Les coupes budgétaires opérées par le Gouvernement depuis 2017 sur les APL ou le mécanisme des loyers de solidarité ont par ailleurs atteint près de 10 milliards d'euros, ce qui a eu un impact considérable sur la solvabilité de certains ménages pour accéder ou se maintenir dans un logement, mais aussi sur la production de logements sociaux. Or la crise sanitaire a montré l'importance de la bulle protectrice que constitue le logement. Une réflexion nécessiterait donc d'être menée sur ce point, y compris pour apporter une réponse durable aux personnes sans domicile hébergées durant la crise et aux populations conservant aujourd'hui des logements inconfortables parce que surpeuplés ou indignes.
À ces coupes budgétaires, se sont ajoutés, durant la crise sanitaire, un ralentissement de la construction, une diminution des attributions de logements sociaux et un recours moindre à certains droits. Ces facteurs cumulés ont créé une véritable « bombe à retardement », appelant une continuité de l'action publique au-delà de la crise.

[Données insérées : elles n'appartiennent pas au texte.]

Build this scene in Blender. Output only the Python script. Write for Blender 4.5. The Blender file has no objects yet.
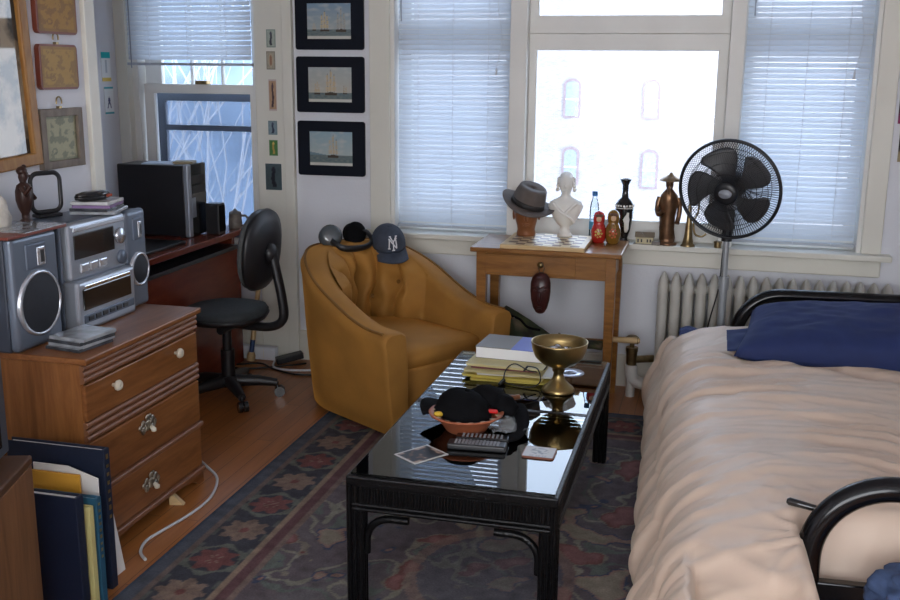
import bpy, math, random
from mathutils import Vector, Matrix, noise
random.seed(7); SKY,REAR,EXPO=5.0,50,0.27
PI=math.pi; sin=math.sin; cos=math.cos
sc=bpy.context.scene; COL=sc.collection
V=Vector
# ------------------------------------------------------------------ materials
def nd(nt,t,**kw):
    n=nt.nodes.new(t)
    for k,v in kw.items():
        if k in n.inputs: n.inputs[k].default_value=v
        else: setattr(n,k,v)
    return n
def newmat(name):
    m=bpy.data.materials.new(name); m.use_nodes=True; nt=m.node_tree
    b=nt.nodes['Principled BSDF']; return m,nt,b
def c4(c): return (c[0],c[1],c[2],1)
def mul(c,k): return tuple(min(1,x*k) for x in c)
def coords(nt,scale=(1,1,1),rot=(0,0,0)):
    tc=nd(nt,'ShaderNodeTexCoord'); mp=nd(nt,'ShaderNodeMapping')
    mp.inputs['Scale'].default_value=scale; mp.inputs['Rotation'].default_value=rot
    nt.links.new(tc.outputs['Object'],mp.inputs['Vector']); return mp.outputs[0]
def M(name,col,rough=.5,metal=0,spec=.5,var=.12,vs=6,bump=0,bs=60,sheen=0,coat=0,emit=None):
    m,nt,b=newmat(name); L=nt.links.new
    b.inputs['Roughness'].default_value=rough; b.inputs['Metallic'].default_value=metal
    b.inputs['Specular IOR Level'].default_value=spec
    if sheen: b.inputs['Sheen Weight'].default_value=sheen; b.inputs['Sheen Roughness'].default_value=.4; b.inputs['Sheen Tint'].default_value=c4(mul(col,2.2))
    if coat: b.inputs['Coat Weight'].default_value=coat
    co=coords(nt); nz=nd(nt,'ShaderNodeTexNoise',Scale=vs,Detail=4.0); L(co,nz.inputs['Vector'])
    cr=nd(nt,'ShaderNodeValToRGB'); cr.color_ramp.elements[0].position=.3; cr.color_ramp.elements[1].position=.7
    cr.color_ramp.elements[0].color=c4(mul(col,1-var)); cr.color_ramp.elements[1].color=c4(mul(col,1+var))
    L(nz.outputs['Fac'],cr.inputs[0]); L(cr.outputs[0],b.inputs['Base Color'])
    if bump:
        n2=nd(nt,'ShaderNodeTexNoise',Scale=bs,Detail=3.0); L(co,n2.inputs['Vector'])
        bp=nd(nt,'ShaderNodeBump',Strength=bump,Distance=.01); L(n2.outputs['Fac'],bp.inputs['Height']); L(bp.outputs[0],b.inputs['Normal'])
    if emit: b.inputs['Emission Color'].default_value=c4(emit[0]); b.inputs['Emission Strength'].default_value=emit[1]
    return m
def wood(name,c1,c2,scale=(1,14,14),rough=.4,coat=.0,ring=0):
    m,nt,b=newmat(name); L=nt.links.new
    b.inputs['Roughness'].default_value=rough; b.inputs['Specular IOR Level'].default_value=.28; b.inputs['Coat Weight'].default_value=coat*.5; b.inputs['Coat Roughness'].default_value=.2
    co=coords(nt,scale)
    nz=nd(nt,'ShaderNodeTexNoise',Scale=2.2,Detail=7.0,Roughness=.65,Distortion=.6); L(co,nz.inputs['Vector'])
    wv=nd(nt,'ShaderNodeTexNoise',Scale=9.0,Detail=3.0); L(co,wv.inputs['Vector'])
    mx=nd(nt,'ShaderNodeMath',operation='MULTIPLY_ADD'); mx.inputs[1].default_value=.35; L(wv.outputs['Fac'],mx.inputs[0]); L(nz.outputs['Fac'],mx.inputs[2])
    cr=nd(nt,'ShaderNodeValToRGB'); e=cr.color_ramp.elements
    e[0].position=.48; e[1].position=.86; e[0].color=c4(c1); e[1].color=c4(c2)
    L(mx.outputs[0],cr.inputs[0]); L(cr.outputs[0],b.inputs['Base Color'])
    return m
def vcol(name,rough=.6,coat=0,spec=.4,noise_amt=.0):
    m,nt,b=newmat(name); L=nt.links.new
    a=nd(nt,'ShaderNodeVertexColor'); a.layer_name='Col'
    b.inputs['Roughness'].default_value=rough; b.inputs['Specular IOR Level'].default_value=spec; b.inputs['Coat Weight'].default_value=coat
    if noise_amt:
        co=coords(nt); nz=nd(nt,'ShaderNodeTexNoise',Scale=160.0,Detail=2.0); L(co,nz.inputs['Vector'])
        mr=nd(nt,'ShaderNodeMapRange'); mr.inputs['To Min'].default_value=1-noise_amt; mr.inputs['To Max'].default_value=1+noise_amt; L(nz.outputs['Fac'],mr.inputs['Value'])
        vm=nd(nt,'ShaderNodeVectorMath',operation='SCALE'); L(a.outputs['Color'],vm.inputs[0]); L(mr.outputs[0],vm.inputs['Scale']); L(vm.outputs[0],b.inputs['Base Color'])
        bp=nd(nt,'ShaderNodeBump',Strength=.5,Distance=.004); L(nz.outputs['Fac'],bp.inputs['Height']); L(bp.outputs[0],b.inputs['Normal'])
    else: L(a.outputs['Color'],b.inputs['Base Color'])
    return m
def glass(name,tint=(.95,.97,1),ior=1.45,rough=.02):
    m=bpy.data.materials.new(name); m.use_nodes=True; nt=m.node_tree; nt.nodes.clear(); L=nt.links.new
    o=nd(nt,'ShaderNodeOutputMaterial'); t=nd(nt,'ShaderNodeBsdfTransparent'); t.inputs[0].default_value=c4(tint)
    g=nd(nt,'ShaderNodeBsdfGlossy',Roughness=rough); f=nd(nt,'ShaderNodeFresnel',IOR=ior); mx=nd(nt,'ShaderNodeMixShader')
    L(f.outputs[0],mx.inputs[0]); L(t.outputs[0],mx.inputs[1]); L(g.outputs[0],mx.inputs[2]); L(mx.outputs[0],o.inputs[0]); return m
def sheer(name,col,trans,transp=0,rough=.6):
    m=bpy.data.materials.new(name); m.use_nodes=True; nt=m.node_tree; nt.nodes.clear(); L=nt.links.new
    o=nd(nt,'ShaderNodeOutputMaterial'); d=nd(nt,'ShaderNodeBsdfDiffuse'); d.inputs[0].default_value=c4(col)
    t=nd(nt,'ShaderNodeBsdfTranslucent'); t.inputs[0].default_value=c4(col); mx=nd(nt,'ShaderNodeMixShader'); mx.inputs[0].default_value=trans
    L(d.outputs[0],mx.inputs[1]); L(t.outputs[0],mx.inputs[2]); out=mx
    if transp:
        tp=nd(nt,'ShaderNodeBsdfTransparent'); m2=nd(nt,'ShaderNodeMixShader'); m2.inputs[0].default_value=transp
        L(mx.outputs[0],m2.inputs[1]); L(tp.outputs[0],m2.inputs[2]); out=m2
    L(out.outputs[0],o.inputs[0]); return m

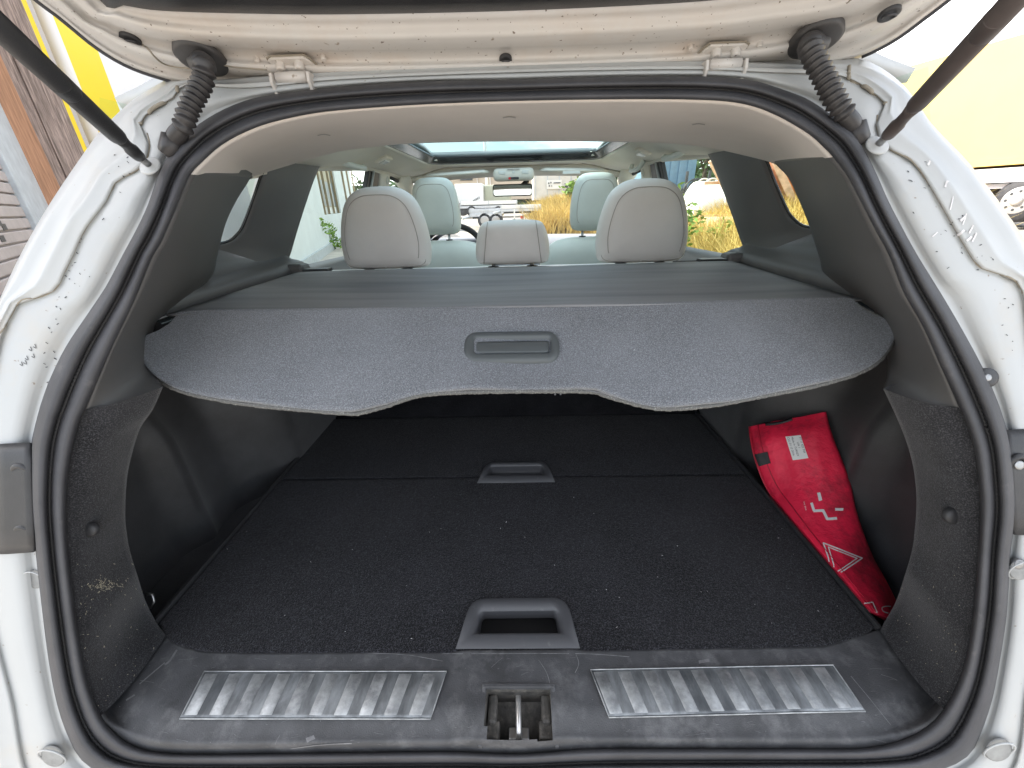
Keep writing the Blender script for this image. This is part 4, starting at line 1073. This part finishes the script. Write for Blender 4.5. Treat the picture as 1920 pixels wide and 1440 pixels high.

En pratique, nous dénombrons aujourd'hui, en France, 4 millions de mal-logés et 12 millions de personnes fragilisées (qui pourraient basculer dans le mal-logement). En prenant en compte un certain nombre de doublons et sous réserve d'une actualisation de certains indicateurs de l'enquête Logement de l'Insee, le phénomène du mal-logement concernerait ainsi près de 14,6 millions de personnes en France.